JAKARTA (Arrahmah.com) – Pengamat Ekonomi Politik Ichsanudin Noorsy, mengaku memiliki bukti berupa dokumen yang menunjukkan betapa Kementerian ESDM selama ini berpihak kepada pemodal asing.
Karena sikap Kementerian ESDM itu, bangsa Indonesia menjadi tampak rendah diri terhadap pengaruh asing sehingga menomorduakan kepentingan nasional.
“Perdebatan antara onshore dan offshore Blok Masela menggambarkan bangsa ini memang terjajah secara ekonomi,” kata Noorsy, lansir Kantor Berita Politik RMOL, Rabu (2/3/2016).
Dia menyarankan pemerintah mencari win-win solution, dengan mengedepankan manfaat ekonomi dan mencari solusi yang paling minim kerugiannya bagi masyarakat Maluku.
Di samping itu, Indonesia memang tidak bisa mengabaikan kepentingan internasional karena negeri ini sudah terlanjur menjadi lahan kepentingan beberapa negara maju, seperti Amerika Serikat, Jepang dan China.
Presiden Jokowi disebutnya harus “bermain cantik” dalam pengambilan sikap politik terkait Blok Masela. Namun, sepanjang keputusan mendukung investor menimbulkan kerugian besar dalam jangka panjang, Noorsy menyarankan agar pemerintah tidak mengambil langkah tersebut.
“Kalau menimbulkan kerugian yang besar dalam jangka panjang, itu harus ditinggalkan. Namun pandangan saya, memang Kementerian ESDM itu kepentingan asingnya sangat tinggi,” tegas Noorsy.
Seperti diketahui, perdebatan tentang pembangunan kilang gas Blok Masela menjadi “bola liar” karena belum ada keputusan politik yang tegas dari Presiden Joko Widodo.
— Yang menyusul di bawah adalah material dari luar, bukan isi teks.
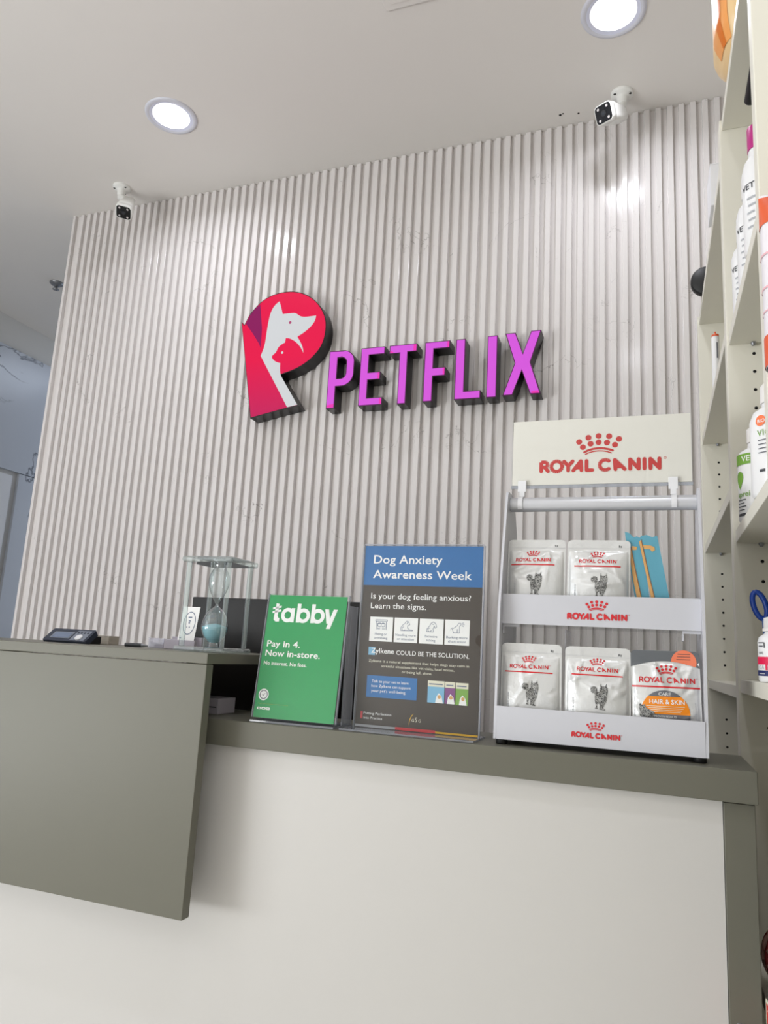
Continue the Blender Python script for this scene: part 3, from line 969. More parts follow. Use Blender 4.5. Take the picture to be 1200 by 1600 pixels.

Padahal, Menteri Koordinator Bidang Maritim dan Sumber Daya, Rizal Ramli, sudah tegas menyampaikan hasil kajian mendalam bahwa skenario pengembangan yang paling besar memberikan manfaat bagi rakyat, terutama warga Maluku, adalah membangun kilang di darat (onshore). Rizal juga menyatakan bahwa tak lama lagi pemerintah mengumumkan keputusan itu.
Namun, isu ini menjadi polemik karena pihak Menteri ESDM, Sudirman Said, terus “ngotot” mempertahankan skenario membangun kilang di lepas pantai (offshore) mengikuti arahan dari perusahaan tambang asing, Inpex dan Shell.